Once a premier Memphis school with more than 2,000 students, East High School is now under-enrolled, underperforming, and could face closure or state intervention if Shelby County Schools can’t reinvent the Midtown institution, leaders of Shelby County Schools told a neighborhood meeting Monday evening.
More than 100 people gathered in the school’s auditorium to hear district administrators cast their vision of what a revitalized East High could look like.
Leaders outlined a proposal to turn East into an all-optional school focused on T-STEM: transportation, science, technology, engineering and math. The change, which would be phased in over four years beginning next school year, means East eventually would cease being a neighborhood school, and its students would be selected based on academics and attendance.
But the crowd, comprised mainly of alumni and faculty, was mostly skeptical of the idea, especially if it means busing neighborhood kids elsewhere.
“If this school dies, that affects the whole zip code, the whole town,” said Timothy Harris, an East alum who works for the city of Memphis. “You can’t send these kids to Melrose. … That’s a rival school. This is an anchor. You think you have a gang problem now?”
Superintendent Dorsey Hopson told the crowd that the district faces hard choices in the face of shrinking enrollment and funding. The challenges and choices are the subject of a series of community meetings that kicked off this week and could lead to the closure of up to 24 schools over the next five years. (See Chalkbeat’s report on 25 schools at risk, including East.)
“I don’t want to have a conversation about closing East, or a conversation about East being taken over by the state,” said Hopson, referencing that the state-run Achievement School District has authority to take control of schools in the state’s bottom 5 percent. “I want to talk tonight about transforming East and making East the shining star again of Shelby County Schools.”
East has offered an optional engineering program since 1984, but the once-robust program has dwindled to just 35 students. The entire school’s enrollment is just over 500 students in a building designed to accommodate 2,000.
Chief Academic Officer Heidi Ramirez presented the district’s proposal, based largely on its application last spring for a $6 million federal grant aimed at boosting East’s STEM focus. The district didn’t win the grant, but administrators say the plan, including an emphasis on transportation logistics, is still the best course of action to revitalize East. It would connect the school to local transportation and delivery powerhouses such as FedEx, which has agreed to partner with East under its T-STEM model, Ramirez said.
Community members had a lot of questions for presenters, including why the district gradually eliminated classes under its once-thriving vocational-technology program. East once provided instruction in mechanics, woodshop, welding and printing. Now, culinary arts is the only one left.
Cheronda Thompson, a 1996 alumna, said East’s “vo-tech” program was pivotal to her education.
“Once the vo-tech programs started to leave, the kids left,” Thompson said. “STEM isn’t new to East, but it used to be more hands-on. It prepared me to go on to college and major in engineering. I’m most concerned our neighborhood babies won’t get to benefit if they make these changes.”

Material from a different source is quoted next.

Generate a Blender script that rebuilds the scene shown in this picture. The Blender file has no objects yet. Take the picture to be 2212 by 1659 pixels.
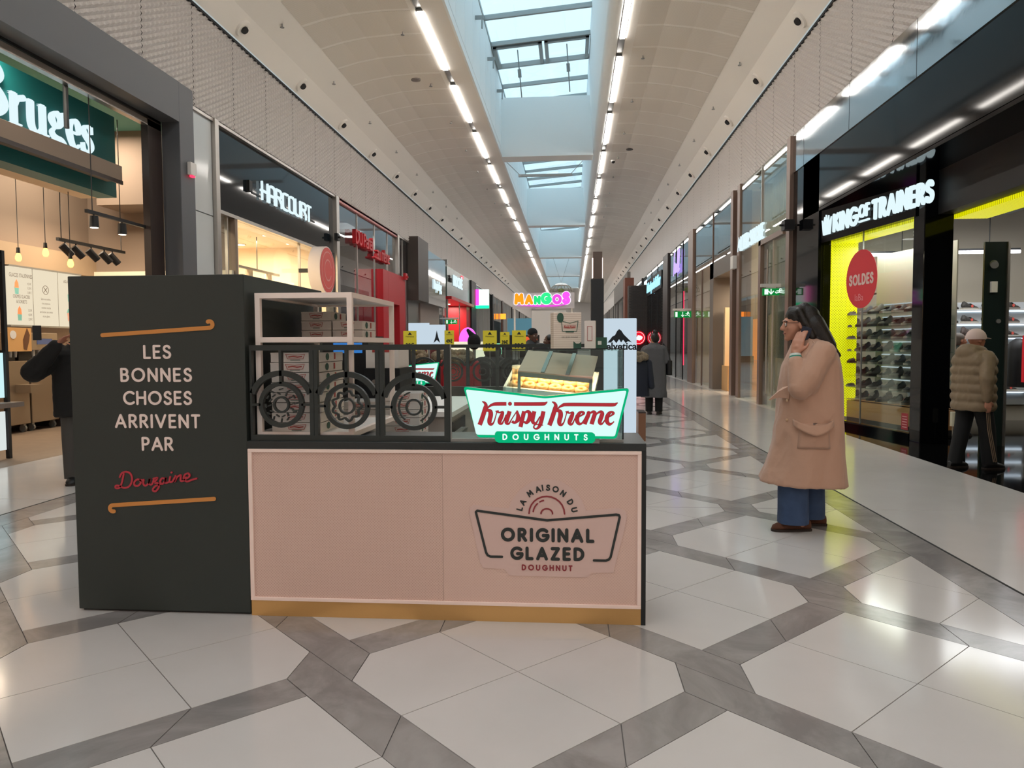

While most of the community comments reflected skepticism about the T-STEM proposal, a few people in attendance expressed openness to the idea during small group breakout sessions and afterwards.
“I believe it’s a good thing for this school,” said Sean Adams, a sophomore at East. “… I know they don’t want to kick kids out of anything, but something’s got to change.”
District spokeswoman Natalia Powers said after the meeting that leaders will consider the community’s input. Leaders will have to make a decision during the next few months since the proposal calls for launching the freshman class of the T-STEM program for the 2017-18 school year.